TASK GOAL: Stop after the line with "kind='structure', smooth=25, doubles=True)": repeat exactly every line before it, beginning with the first, and that line itself.

╭─ SOURCE MATERIAL

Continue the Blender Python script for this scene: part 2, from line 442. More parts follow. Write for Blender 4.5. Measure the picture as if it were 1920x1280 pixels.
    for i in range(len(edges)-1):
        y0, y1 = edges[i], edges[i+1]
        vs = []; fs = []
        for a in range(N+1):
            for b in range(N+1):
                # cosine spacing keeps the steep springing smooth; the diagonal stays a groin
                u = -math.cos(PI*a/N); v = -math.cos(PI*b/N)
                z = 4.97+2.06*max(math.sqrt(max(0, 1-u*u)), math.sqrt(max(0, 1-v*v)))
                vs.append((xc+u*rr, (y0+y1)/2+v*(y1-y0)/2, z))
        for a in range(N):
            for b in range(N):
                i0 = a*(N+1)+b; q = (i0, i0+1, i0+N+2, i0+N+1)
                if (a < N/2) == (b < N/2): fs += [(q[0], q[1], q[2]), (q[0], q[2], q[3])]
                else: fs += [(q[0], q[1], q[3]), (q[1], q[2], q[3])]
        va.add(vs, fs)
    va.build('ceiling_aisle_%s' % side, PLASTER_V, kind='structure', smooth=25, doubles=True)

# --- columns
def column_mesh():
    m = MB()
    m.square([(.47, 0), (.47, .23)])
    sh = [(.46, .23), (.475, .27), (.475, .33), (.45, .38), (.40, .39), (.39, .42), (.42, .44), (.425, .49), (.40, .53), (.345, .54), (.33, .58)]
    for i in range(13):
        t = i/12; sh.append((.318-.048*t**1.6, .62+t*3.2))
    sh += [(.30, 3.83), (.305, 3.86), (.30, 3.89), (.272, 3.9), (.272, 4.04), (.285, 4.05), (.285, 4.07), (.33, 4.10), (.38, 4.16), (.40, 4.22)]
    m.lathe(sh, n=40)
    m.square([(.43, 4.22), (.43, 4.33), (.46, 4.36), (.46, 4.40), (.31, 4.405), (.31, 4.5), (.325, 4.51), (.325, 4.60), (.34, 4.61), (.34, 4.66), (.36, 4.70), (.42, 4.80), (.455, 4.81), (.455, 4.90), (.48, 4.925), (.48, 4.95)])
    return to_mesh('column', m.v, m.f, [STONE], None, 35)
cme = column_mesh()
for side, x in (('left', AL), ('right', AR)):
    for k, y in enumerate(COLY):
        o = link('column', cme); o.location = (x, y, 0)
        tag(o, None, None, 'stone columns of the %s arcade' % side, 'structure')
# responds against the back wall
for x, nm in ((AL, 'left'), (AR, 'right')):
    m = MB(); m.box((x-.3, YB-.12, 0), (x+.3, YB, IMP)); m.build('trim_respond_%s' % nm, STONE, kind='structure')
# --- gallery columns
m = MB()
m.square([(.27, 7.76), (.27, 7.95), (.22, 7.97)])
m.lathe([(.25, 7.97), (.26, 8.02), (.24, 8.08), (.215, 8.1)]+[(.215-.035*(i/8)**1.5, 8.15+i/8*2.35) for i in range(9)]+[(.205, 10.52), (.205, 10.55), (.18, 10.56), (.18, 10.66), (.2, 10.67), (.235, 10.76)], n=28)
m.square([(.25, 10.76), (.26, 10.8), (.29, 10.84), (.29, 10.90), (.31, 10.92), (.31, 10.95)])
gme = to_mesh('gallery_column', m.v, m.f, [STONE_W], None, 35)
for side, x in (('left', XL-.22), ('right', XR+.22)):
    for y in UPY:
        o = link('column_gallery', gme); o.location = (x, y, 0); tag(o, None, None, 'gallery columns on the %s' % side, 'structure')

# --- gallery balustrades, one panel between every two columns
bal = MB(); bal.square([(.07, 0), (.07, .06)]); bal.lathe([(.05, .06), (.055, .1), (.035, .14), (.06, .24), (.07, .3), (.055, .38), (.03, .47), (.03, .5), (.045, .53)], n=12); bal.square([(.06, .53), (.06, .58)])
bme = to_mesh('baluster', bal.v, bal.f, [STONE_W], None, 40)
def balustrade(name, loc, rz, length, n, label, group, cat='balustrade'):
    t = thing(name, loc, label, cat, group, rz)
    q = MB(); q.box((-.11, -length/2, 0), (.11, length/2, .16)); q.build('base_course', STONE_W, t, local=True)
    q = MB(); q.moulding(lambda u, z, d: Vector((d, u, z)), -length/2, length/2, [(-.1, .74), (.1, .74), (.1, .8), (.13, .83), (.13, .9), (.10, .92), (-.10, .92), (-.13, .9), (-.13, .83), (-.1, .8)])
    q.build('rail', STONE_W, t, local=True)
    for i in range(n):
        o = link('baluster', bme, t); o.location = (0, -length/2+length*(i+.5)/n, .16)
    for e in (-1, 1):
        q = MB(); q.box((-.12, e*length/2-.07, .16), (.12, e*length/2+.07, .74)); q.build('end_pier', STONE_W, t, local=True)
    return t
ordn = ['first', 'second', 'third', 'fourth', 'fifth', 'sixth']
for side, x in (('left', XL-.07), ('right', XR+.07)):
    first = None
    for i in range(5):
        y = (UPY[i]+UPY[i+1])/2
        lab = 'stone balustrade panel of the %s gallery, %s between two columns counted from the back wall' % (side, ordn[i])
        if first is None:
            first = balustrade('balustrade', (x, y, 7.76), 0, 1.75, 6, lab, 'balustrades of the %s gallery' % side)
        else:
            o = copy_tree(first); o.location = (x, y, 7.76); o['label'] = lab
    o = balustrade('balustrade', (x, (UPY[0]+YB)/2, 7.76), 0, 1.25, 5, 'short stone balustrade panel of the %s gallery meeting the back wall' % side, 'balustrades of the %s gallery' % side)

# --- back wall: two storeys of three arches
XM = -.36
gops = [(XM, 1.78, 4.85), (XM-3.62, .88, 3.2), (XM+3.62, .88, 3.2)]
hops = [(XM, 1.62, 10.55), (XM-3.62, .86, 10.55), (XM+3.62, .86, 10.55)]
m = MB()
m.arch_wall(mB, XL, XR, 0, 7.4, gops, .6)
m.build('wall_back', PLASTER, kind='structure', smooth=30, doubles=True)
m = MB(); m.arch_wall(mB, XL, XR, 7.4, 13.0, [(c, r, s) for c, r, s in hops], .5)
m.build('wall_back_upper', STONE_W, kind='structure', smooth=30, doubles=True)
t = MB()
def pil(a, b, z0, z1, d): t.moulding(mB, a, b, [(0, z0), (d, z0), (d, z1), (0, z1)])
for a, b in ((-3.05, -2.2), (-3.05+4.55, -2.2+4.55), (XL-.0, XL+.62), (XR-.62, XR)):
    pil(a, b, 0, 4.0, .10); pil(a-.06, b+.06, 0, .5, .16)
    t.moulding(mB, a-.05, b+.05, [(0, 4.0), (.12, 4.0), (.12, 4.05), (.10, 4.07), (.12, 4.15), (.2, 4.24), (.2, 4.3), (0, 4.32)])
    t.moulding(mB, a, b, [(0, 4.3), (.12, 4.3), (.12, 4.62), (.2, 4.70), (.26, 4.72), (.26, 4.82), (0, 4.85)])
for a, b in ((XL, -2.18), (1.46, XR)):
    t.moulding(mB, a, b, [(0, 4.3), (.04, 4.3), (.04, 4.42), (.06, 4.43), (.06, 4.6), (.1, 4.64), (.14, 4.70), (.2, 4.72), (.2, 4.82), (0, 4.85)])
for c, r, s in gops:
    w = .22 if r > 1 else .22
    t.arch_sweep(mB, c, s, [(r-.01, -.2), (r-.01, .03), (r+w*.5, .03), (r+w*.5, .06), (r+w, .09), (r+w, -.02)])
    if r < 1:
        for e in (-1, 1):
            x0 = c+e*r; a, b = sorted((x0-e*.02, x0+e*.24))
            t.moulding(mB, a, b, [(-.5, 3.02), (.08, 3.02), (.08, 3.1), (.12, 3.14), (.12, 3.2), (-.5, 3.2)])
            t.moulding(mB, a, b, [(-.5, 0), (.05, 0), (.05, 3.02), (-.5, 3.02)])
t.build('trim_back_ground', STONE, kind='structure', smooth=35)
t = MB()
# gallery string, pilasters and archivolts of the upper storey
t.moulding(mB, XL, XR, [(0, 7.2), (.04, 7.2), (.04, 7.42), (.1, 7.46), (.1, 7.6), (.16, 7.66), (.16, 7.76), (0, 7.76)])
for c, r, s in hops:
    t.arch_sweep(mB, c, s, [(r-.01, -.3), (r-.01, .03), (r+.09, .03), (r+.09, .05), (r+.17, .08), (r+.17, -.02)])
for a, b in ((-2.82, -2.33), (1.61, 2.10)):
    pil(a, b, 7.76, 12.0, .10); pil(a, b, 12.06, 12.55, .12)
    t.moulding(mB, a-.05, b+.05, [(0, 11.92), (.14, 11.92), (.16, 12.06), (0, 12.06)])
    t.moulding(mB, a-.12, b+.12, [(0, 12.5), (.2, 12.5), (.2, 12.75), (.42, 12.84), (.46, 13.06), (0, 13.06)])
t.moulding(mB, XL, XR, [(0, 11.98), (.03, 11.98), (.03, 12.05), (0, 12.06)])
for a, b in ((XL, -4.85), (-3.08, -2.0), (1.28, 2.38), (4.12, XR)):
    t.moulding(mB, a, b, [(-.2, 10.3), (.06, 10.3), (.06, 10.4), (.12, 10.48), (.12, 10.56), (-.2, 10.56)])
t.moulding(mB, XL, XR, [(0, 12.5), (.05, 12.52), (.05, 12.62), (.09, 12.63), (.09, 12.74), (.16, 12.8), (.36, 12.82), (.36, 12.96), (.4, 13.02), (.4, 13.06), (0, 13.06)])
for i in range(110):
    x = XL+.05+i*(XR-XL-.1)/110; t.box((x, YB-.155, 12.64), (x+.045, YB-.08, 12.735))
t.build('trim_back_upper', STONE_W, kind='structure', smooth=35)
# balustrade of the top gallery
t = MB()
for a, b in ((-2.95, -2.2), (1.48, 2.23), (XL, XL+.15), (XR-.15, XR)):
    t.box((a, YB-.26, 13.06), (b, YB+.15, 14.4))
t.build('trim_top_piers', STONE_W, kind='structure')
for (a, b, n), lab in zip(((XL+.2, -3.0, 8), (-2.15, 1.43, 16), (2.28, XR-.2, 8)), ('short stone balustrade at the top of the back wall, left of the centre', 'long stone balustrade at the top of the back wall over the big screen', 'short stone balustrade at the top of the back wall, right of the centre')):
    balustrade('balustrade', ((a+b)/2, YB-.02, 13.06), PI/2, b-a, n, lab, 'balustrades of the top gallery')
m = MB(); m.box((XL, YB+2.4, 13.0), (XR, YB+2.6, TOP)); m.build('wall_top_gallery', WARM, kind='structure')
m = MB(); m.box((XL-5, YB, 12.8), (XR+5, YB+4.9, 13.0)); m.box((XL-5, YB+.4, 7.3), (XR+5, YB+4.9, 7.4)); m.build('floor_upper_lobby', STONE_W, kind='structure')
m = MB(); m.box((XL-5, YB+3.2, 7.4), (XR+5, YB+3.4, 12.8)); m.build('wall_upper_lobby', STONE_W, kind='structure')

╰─

TASK ANSWER:
Continue the Blender Python script for this scene: part 2, from line 442. More parts follow. Write for Blender 4.5. Measure the picture as if it were 1920x1280 pixels.
    for i in range(len(edges)-1):
        y0, y1 = edges[i], edges[i+1]
        vs = []; fs = []
        for a in range(N+1):
            for b in range(N+1):
                # cosine spacing keeps the steep springing smooth; the diagonal stays a groin
                u = -math.cos(PI*a/N); v = -math.cos(PI*b/N)
                z = 4.97+2.06*max(math.sqrt(max(0, 1-u*u)), math.sqrt(max(0, 1-v*v)))
                vs.append((xc+u*rr, (y0+y1)/2+v*(y1-y0)/2, z))
        for a in range(N):
            for b in range(N):
                i0 = a*(N+1)+b; q = (i0, i0+1, i0+N+2, i0+N+1)
                if (a < N/2) == (b < N/2): fs += [(q[0], q[1], q[2]), (q[0], q[2], q[3])]
                else: fs += [(q[0], q[1], q[3]), (q[1], q[2], q[3])]
        va.add(vs, fs)
    va.build('ceiling_aisle_%s' % side, PLASTER_V, kind='structure', smooth=25, doubles=True)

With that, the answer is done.